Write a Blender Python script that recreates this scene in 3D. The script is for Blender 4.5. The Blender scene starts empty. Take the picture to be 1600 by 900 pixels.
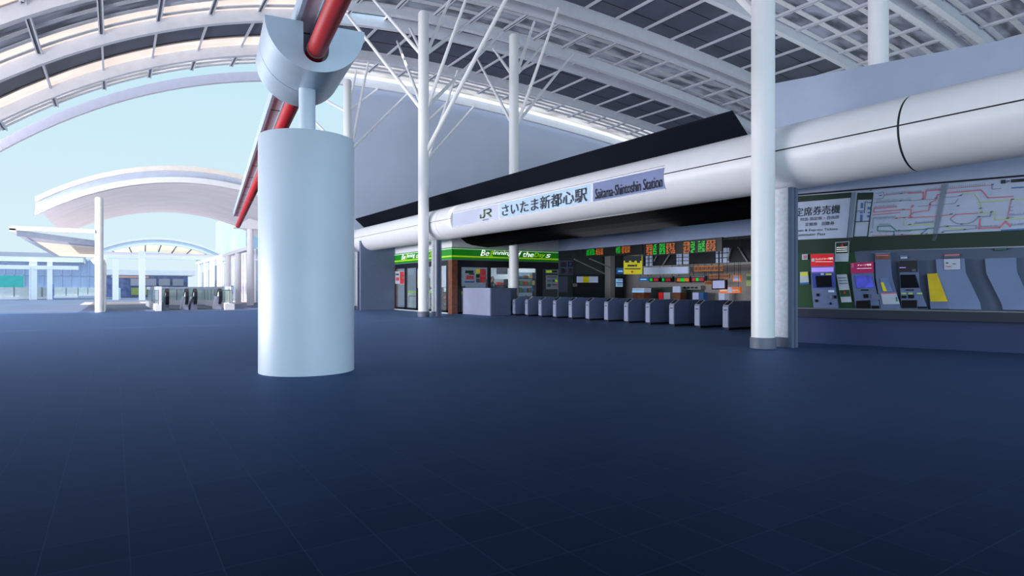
import bpy, math, random
from mathutils import Vector

# ------------------------------------------------------------------ basics
K = 0.8                      # survey units (eye = 1.5) to metres
COL = bpy.context.scene.collection
FP, EYE = 965.0, 1.5
TH = math.atan(621 / FP)
CO, SI = math.cos(TH), math.sin(TH)
random.seed(7)


def _ray(px, py):
    a = (px - 800) / FP
    return a * CO + SI, -a * SI + CO, (450 - py) / FP


def on_x(px, py, X):
    dx, dy, dz = _ray(px, py); t = X / dx
    return Vector((X, dy * t, EYE + dz * t))


def on_y(px, py, Y):
    dx, dy, dz = _ray(px, py); t = Y / dy
    return Vector((dx * t, Y, EYE + dz * t))


W0, WU, WN = Vector((16.83, 7.68, 0)), Vector((.342, -.94, 0)), Vector((-.94, -.342, 0))


def on_w(px, py, off=0.0):
    """point on the oblique ticket wall, off = distance in front of it"""
    dx, dy, dz = _ray(px, py)
    p = W0 + WN * off
    t = (p.x * WN.x + p.y * WN.y) / (dx * WN.x + dy * WN.y)
    return Vector((dx * t, dy * t, EYE + dz * t))


def wall_pt(s, z, off=0.0):
    p = W0 + WU * s + WN * off
    return Vector((p.x, p.y, z))


def lin(c):
    return tuple(((v / 255) / 12.92 if v / 255 <= .04045 else ((v / 255 + .055) / 1.055) ** 2.4) for v in c)


# ------------------------------------------------------------------ materials
def mat(name, rgb, rough=.5, metal=0.0, emit=0.0, var=.06, scale=3.0, spec=.5, ecol=None):
    m = bpy.data.materials.new(name); m.use_nodes = True
    nt = m.node_tree; b = nt.nodes['Principled BSDF']
    c = lin(rgb)
    tc = nt.nodes.new('ShaderNodeTexCoord')
    nz = nt.nodes.new('ShaderNodeTexNoise'); nz.inputs['Scale'].default_value = scale; nz.inputs['Detail'].default_value = 3
    rp = nt.nodes.new('ShaderNodeValToRGB')
    rp.color_ramp.elements[0].position = .3; rp.color_ramp.elements[1].position = .7
    rp.color_ramp.elements[0].color = (*[max(0, v * (1 - var)) for v in c], 1)
    rp.color_ramp.elements[1].color = (*[min(1, v * (1 + var)) for v in c], 1)
    nt.links.new(tc.outputs['Object'], nz.inputs['Vector'])
    nt.links.new(nz.outputs['Fac'], rp.inputs['Fac'])
    nt.links.new(rp.outputs['Color'], b.inputs['Base Color'])
    b.inputs['Roughness'].default_value = rough
    b.inputs['Metallic'].default_value = metal
    b.inputs['Specular IOR Level'].default_value = spec
    if emit:
        if ecol:
            b.inputs['Emission Color'].default_value = (*lin(ecol), 1)
        else:
            nt.links.new(rp.outputs['Color'], b.inputs['Emission Color'])
        b.inputs['Emission Strength'].default_value = emit
    return m


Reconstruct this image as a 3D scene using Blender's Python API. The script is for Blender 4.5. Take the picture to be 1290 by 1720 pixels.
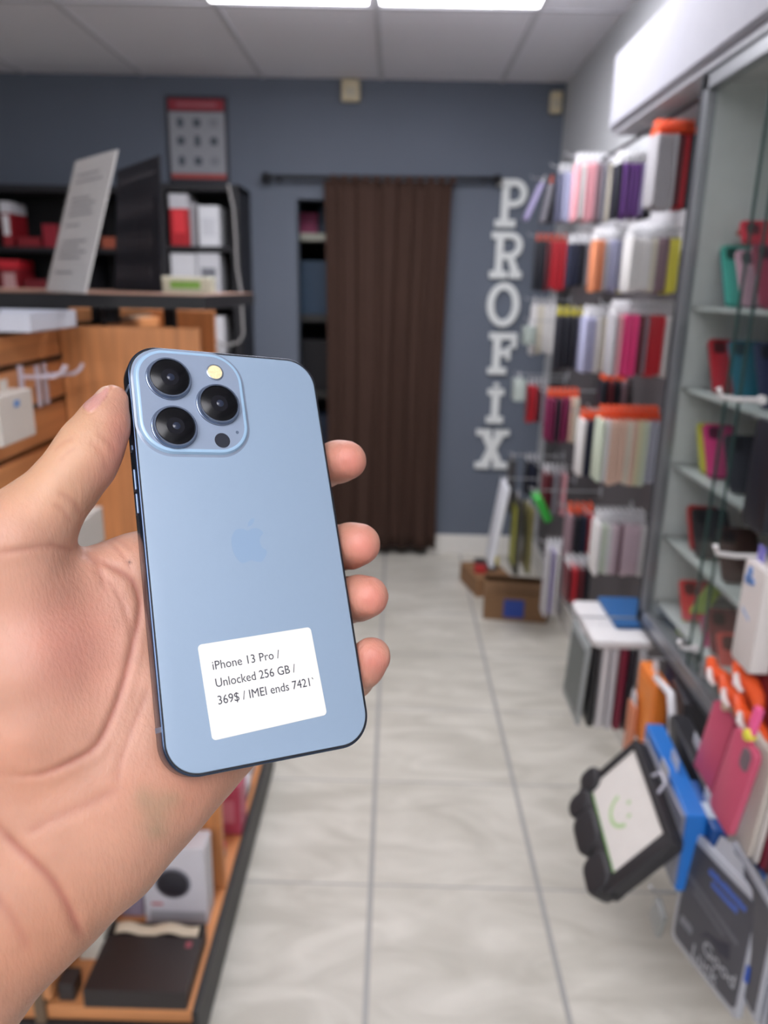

──────

YOUR GOAL: Quote the entries above word for word. Leave the images out.

REPLY:
Write a Blender Python script that recreates this scene in 3D. The script is for Blender 4.5. The Blender scene starts empty. Take the picture to be 1600 by 900 pixels.
import bpy, math, random
from mathutils import Vector

# ------------------------------------------------------------------ basics
K = 0.8                      # survey units (eye = 1.5) to metres
COL = bpy.context.scene.collection
FP, EYE = 965.0, 1.5
TH = math.atan(621 / FP)
CO, SI = math.cos(TH), math.sin(TH)
random.seed(7)


def _ray(px, py):
    a = (px - 800) / FP
    return a * CO + SI, -a * SI + CO, (450 - py) / FP


def on_x(px, py, X):
    dx, dy, dz = _ray(px, py); t = X / dx
    return Vector((X, dy * t, EYE + dz * t))


def on_y(px, py, Y):
    dx, dy, dz = _ray(px, py); t = Y / dy
    return Vector((dx * t, Y, EYE + dz * t))


W0, WU, WN = Vector((16.83, 7.68, 0)), Vector((.342, -.94, 0)), Vector((-.94, -.342, 0))


def on_w(px, py, off=0.0):
    """point on the oblique ticket wall, off = distance in front of it"""
    dx, dy, dz = _ray(px, py)
    p = W0 + WN * off
    t = (p.x * WN.x + p.y * WN.y) / (dx * WN.x + dy * WN.y)
    return Vector((dx * t, dy * t, EYE + dz * t))


def wall_pt(s, z, off=0.0):
    p = W0 + WU * s + WN * off
    return Vector((p.x, p.y, z))


def lin(c):
    return tuple(((v / 255) / 12.92 if v / 255 <= .04045 else ((v / 255 + .055) / 1.055) ** 2.4) for v in c)


# ------------------------------------------------------------------ materials
def mat(name, rgb, rough=.5, metal=0.0, emit=0.0, var=.06, scale=3.0, spec=.5, ecol=None):
    m = bpy.data.materials.new(name); m.use_nodes = True
    nt = m.node_tree; b = nt.nodes['Principled BSDF']
    c = lin(rgb)
    tc = nt.nodes.new('ShaderNodeTexCoord')
    nz = nt.nodes.new('ShaderNodeTexNoise'); nz.inputs['Scale'].default_value = scale; nz.inputs['Detail'].default_value = 3
    rp = nt.nodes.new('ShaderNodeValToRGB')
    rp.color_ramp.elements[0].position = .3; rp.color_ramp.elements[1].position = .7
    rp.color_ramp.elements[0].color = (*[max(0, v * (1 - var)) for v in c], 1)
    rp.color_ramp.elements[1].color = (*[min(1, v * (1 + var)) for v in c], 1)
    nt.links.new(tc.outputs['Object'], nz.inputs['Vector'])
    nt.links.new(nz.outputs['Fac'], rp.inputs['Fac'])
    nt.links.new(rp.outputs['Color'], b.inputs['Base Color'])
    b.inputs['Roughness'].default_value = rough
    b.inputs['Metallic'].default_value = metal
    b.inputs['Specular IOR Level'].default_value = spec
    if emit:
        if ecol:
            b.inputs['Emission Color'].default_value = (*lin(ecol), 1)
        else:
            nt.links.new(rp.outputs['Color'], b.inputs['Emission Color'])
        b.inputs['Emission Strength'].default_value = emit
    return m


Reconstruct this image as a 3D scene using Blender's Python API. The script is for Blender 4.5. Take the picture to be 1290 by 1720 pixels.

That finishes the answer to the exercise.